States can’t expressly discriminate against foreign (i.e., out of state) businesses, but it’s never been held that they can’t subsidize local businesses. Whether the latter amounts to the same thing as the former is an interesting academic question, but the law doesn’t yet say so.
There was actually a case where the court of appeals held these types of tax breaks to violate the commerce clause, but in 2006, the Supreme Court dismissed the case on a procedural issue (that the taxpayers did not have standing). See the below article for more.

https://www.citylab.com/life/2018/01/the-case-for-the-case-a...

This entire deal was incredibly poorly timed. While the national Amazon roadshow was raging on, the truth behind another high-tech government deal was being exposed. Foxconn received massive benefits from Wisconsin on the promise of manufacturing jobs, and they were equivocating right around the time of the announcement that NY might be on the shortlist.

Even if other companies were eligible for most of the deal, the fact that even a small part of it might have been specific to Amazon meant that the Foxconn story and fallout became a relevant part of the discussion

Actually no, because other locations would have given tax incentives, too.

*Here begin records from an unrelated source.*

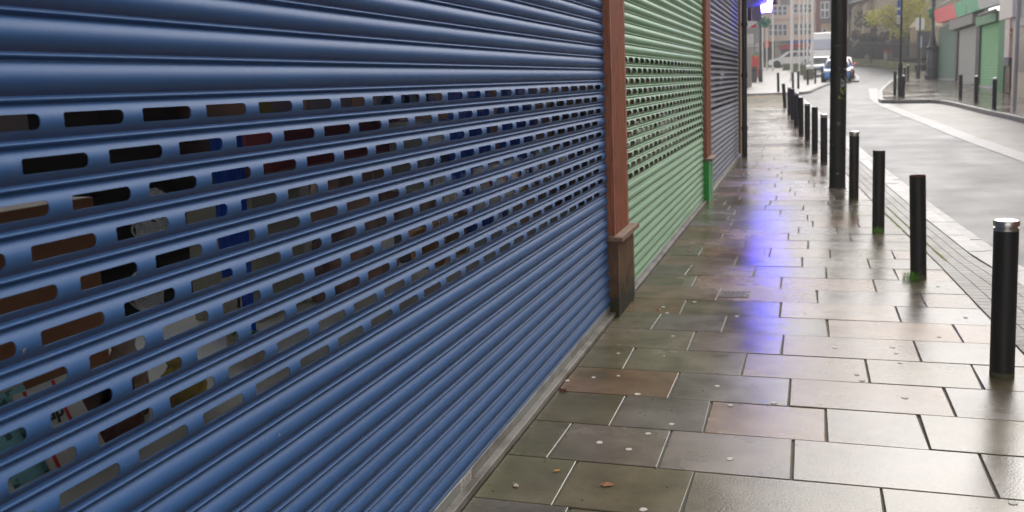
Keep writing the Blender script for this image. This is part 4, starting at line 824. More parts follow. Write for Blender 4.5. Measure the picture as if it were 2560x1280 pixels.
MB().lathe([(.115, .02), (.145, .335)], n=4).build('glass', bm_, lt)
wm_ = bpy.data.materials.new('lamp_core'); wm_.use_nodes = True; bb = wm_.node_tree.nodes['Principled BSDF']; bb.inputs['Emission Color'].default_value = (.3, .33, 1, 1); bb.inputs['Emission Strength'].default_value = 25
MB().lathe([(.0, .06), (.06, .09), (.07, .15), (.06, .21), (0, .24)], c=(.03, -.09, 0), n=12).build('bulb', wm_, lt, smooth=True)
MB().tube([(0, 0, .45), (0, 0, .7)], .012).build('hanger', M['black'], lt)
def board(name, px0, py0, px1, py1, Y, th, m, lb, cat, **k):
    p = atY(px0, py0, Y); q = atY(px1, py1, Y); return tag(MB().box(min(p.x, q.x), max(p.x, q.x), Y, Y + th, min(p.z, q.z), max(p.z, q.z)).build(name, m, **k), lb, cat)
board('hanging_sign', 1880, 18, 1903, 52, 31.6, .06, mat('sign_grey', (.42, .40, .39), .6), 'plain grey hanging sign board under the jutting upper storey', 'sign'); board('hanging_sign', 1869, 18, 1878, 52, 31.9, .06, mat('sign_plum', (.06, .02, .05), .5), 'dark plum hanging sign left of the grey one', 'sign')
swoosh = mat('sign_sweep', (.8, .78, .75), .4, col2=(.7, .05, .12), c2s=2.2, c2lo=.5, c2hi=.53)
board('projecting_sign', 1868, 53, 1891, 70, 40, .06, M['white'], 'small white projecting sign with a red lower corner', 'sign')
p = atY(1870, 70, 39.98); q = atY(1891, 58, 39.98); sg = MB().add([(p.x, 39.97, p.z), (q.x, 39.97, p.z), (q.x, 39.97, q.z), (p.x + .12, 39.97, p.z + .05)], [(0, 1, 2, 3)]).build('red_corner', mat('sign_red', (.6, .04, .08), .5)); sg.parent = [o for o in COL.objects if o.name == 'projecting_sign'][0]
# ------------------------------------------------------------------ far lamp with hanging basket
def leaves(mb, c, rad, n, s, flat=.5):
    for i in range(n):
        while True:
            u = Vector((random.uniform(-1, 1), random.uniform(-1, 1), random.uniform(-1, 1)))
            if u.length < 1: break
        p = Vector(c) + Vector((u.x * rad[0], u.y * rad[1], u.z * rad[2])); d = Vector((random.gauss(0, 1), random.gauss(0, 1), random.gauss(0, flat))).normalized() * s * random.uniform(.6, 1.3); e = d.cross(Vector((random.gauss(0, 1), random.gauss(0, 1), random.gauss(0, 1)))).normalized() * s * .5
        mb.add([p - d, p + e, p + d, p - e], [(0, 1, 2, 3)])
def basket_leaf(c, parent, r, col=(.02, .20, .13)):
    mb = MB(); leaves(mb, c, (r, r, r * .8), 260, r * .22); mb.build('hanging_basket', mat('basket_foliage', col, .6, var=.6, scale=9), parent)
t = thing('lamp_post', 'distant black lamp post with a teal green hanging basket on the plaza', 'lamp post', (-3.45, 72, gz(72)))
MB().lathe([(.16, 0), (.14, .9), (.11, 1.0), (.09, 5.2)], n=16).build('column', M['black'], t, angle=40); MB().tube([(0, 0, 4.9), (.25, 0, 4.9)], .03).build('bracket', M['black'], t); basket_leaf((.25, 0, 4.35), t, .5); MB().lathe([(0, 5.2), (.3, 5.3), (.35, 5.7), (0, 6.0)], n=12).build('lamp_head', M['white'], t)
t = thing('litter_bin', 'dark grey litter bin on the plaza at the left', 'bin', (-4.0, 72, gz(72)))
MB().box(-.28, .28, -.25, .25, 0, 1.05).build('body', mat('bin_grey', (.05, .055, .06), .5), t, bevel=.03); MB().box(-.3, .3, -.28, .28, 1.06, 1.16).build('lid', M['black'], t, bevel=.02); MB().box(-.18, .18, -.262, -.252, .78, .96).build('opening', M['dark'], t)
t = thing('market_stall', 'red sided street stall with a green top behind the litter bin', 'stall', (-4.5, 80, gz(80) + .03))
MB().box(-.75, .75, -.5, .5, 0, 1.75).build('body', mat('stall_red', (.50, .02, .02), .5, col2=(.5, .2, .04), c2s=3, c2lo=.55, c2hi=.6), t, bevel=.02); MB().box(-.8, .8, -.55, .55, 1.76, 1.9).build('top', mat('stall_green', (.05, .28, .12), .5), t)
# ------------------------------------------------------------------ flagpoles and planters
def flagpole(px, py, Y, r, lb, h=14):
    p = atY(px, py, Y); t = thing('flagpole', lb, 'flagpole', (p.x, Y, gz(Y) + .02), 'white flagpoles on the plaza'); MB().lathe([(r * 1.5, 0), (r * 1.5, .12), (r, .13), (r * .8, h)], n=14).build('pole', mat('pole_white', (.72, .71, .68), .4), t, angle=40)
    MB().lathe([(0, h + .16), (r * 1.4, h + .1), (r * 1.4, h + .02), (0, h)], n=12).build('finial', M['steel'], t, smooth=True)
flagpole(1979, 195, 72, .10, 'nearest and thickest white flagpole, left of the cluster'); flagpole(1998, 165, 84, .065, 'thin flagpole first right of the thick one'); flagpole(2009, 168, 82, .07, 'flagpole second right of the thick one, above the planters')
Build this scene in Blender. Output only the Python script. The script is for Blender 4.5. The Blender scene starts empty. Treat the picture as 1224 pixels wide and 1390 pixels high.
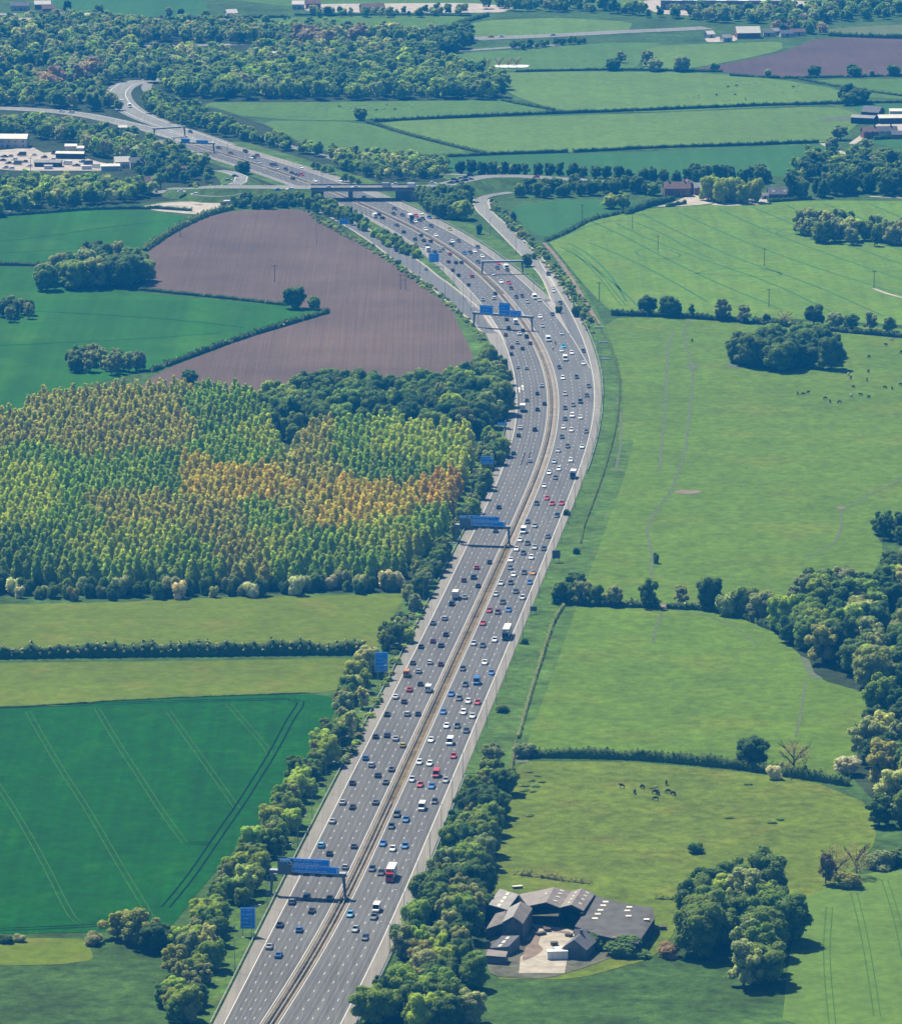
import bpy, math, random, re
import numpy as np
from mathutils import Vector, Matrix
from mathutils.geometry import tessellate_polygon

# ------------------------------------------------------------ camera, light, air
SC = bpy.context.scene
COL = SC.collection
IMG_W, IMG_H = 1224.0, 1390.0
FOC = 7400.0
CAM_H = 445.0
PITCH = math.atan((695.0 + 800.0) / FOC)
SP, CP = math.sin(PITCH), math.cos(PITCH)

cd = bpy.data.cameras.new("camera")
cam = bpy.data.objects.new("camera", cd)
COL.objects.link(cam)
cam.location = (0, 0, CAM_H)
cam.rotation_euler = (math.pi / 2 - PITCH, 0, 0)
cd.sensor_fit = 'VERTICAL'
cd.sensor_height = 36.0
cd.lens = 36.0 * FOC / IMG_H
cd.clip_start = 5
cd.clip_end = 40000
SC.camera = cam

# sun: shadows fall towards the lower right, about 0.62 x the height
SUN_EL = math.radians(57)
SUN_AZ = math.atan2(-2.9, 3.9)          # direction towards the sun, from +Y turning to -X
sd = bpy.data.lights.new("sun", 'SUN')
sun = bpy.data.objects.new("sun", sd)
COL.objects.link(sun)
sd.energy = 5.0
sd.angle = math.radians(0.53)
sd.color = (1.0, 0.92, 0.74)
tosun = Vector((math.sin(SUN_AZ) * math.cos(SUN_EL), math.cos(SUN_AZ) * math.cos(SUN_EL), math.sin(SUN_EL)))
sun.rotation_euler = tosun.to_track_quat('Z', 'Y').to_euler()
sun.location = (0, 1500, 900)

world = bpy.data.worlds.new("World")
SC.world = world
world.use_nodes = True
wn = world.node_tree.nodes
bg = wn["Background"]
sky = wn.new("ShaderNodeTexSky")
sky.sky_type = 'NISHITA'
sky.sun_disc = False
sky.sun_elevation = SUN_EL
sky.sun_rotation = SUN_AZ
sky.altitude = 400
world.node_tree.links.new(sky.outputs[0], bg.inputs[0])
bg.inputs[1].default_value = 0.05
SC.view_settings.view_transform = 'Standard'
SC.view_settings.look = 'None'
SC.view_settings.exposure = 1.0
SC.view_settings.gamma = 1.0
SC.view_settings.use_curve_mapping = False
SC.render.engine = 'CYCLES'
SC.cycles.max_bounces = 5
SC.cycles.diffuse_bounces = 2
SC.cycles.glossy_bounces = 2
SC.cycles.transmission_bounces = 2
SC.cycles.volume_bounces = 1
SC.cycles.transparent_max_bounces = 6
SC.cycles.caustics_reflective = False
SC.cycles.caustics_refractive = False

HAZE_DENSITY = 0.68e-4
HAZE_COLOR = (0.02, 0.34, 1.0)

# ------------------------------------------------------------ helpers
RND = random.Random(7)


def G(px, py, z=0.0):
    """A point of the horizontal plane at height z that the photograph shows at (px, py)."""
    u, v = (px - IMG_W / 2) / FOC, (py - IMG_H / 2) / FOC
    t = (CAM_H - z) / (SP + v * CP)
    return Vector((u * t, (CP - v * SP) * t, z))


def to_px(p):
    d = Vector(p) - Vector((0, 0, CAM_H))
    zc = d.y * CP - d.z * SP
    yc = d.y * SP + d.z * CP
    return IMG_W / 2 + FOC * d.x / zc, IMG_H / 2 - FOC * yc / zc


def P(s):
    """'x,y x,y ...' -> list of floats"""
    return [tuple(float(c) for c in t.split(',')) for t in s.split()]


def GP(s, z=0.0):
    return [G(x, y, z) for x, y in P(s)]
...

In fact, LIC wasn't even one of the highest ones by that metric. For example, Newark was offering $7bn:

https://www.seattlebusinessmag.com/business-operations/new-j...

It's also important to realize that the majority of that $3bn would have come from pre-existing programs open to any company moving to LIC.

How so? It's all state and local tax credits, not federal. How the state of NY runs its finances has no bearing on the US as a whole. It will of course be a benefit to wherever those jobs end up, but that's it.
They will just get the exemptions from the next highest bidder in the list.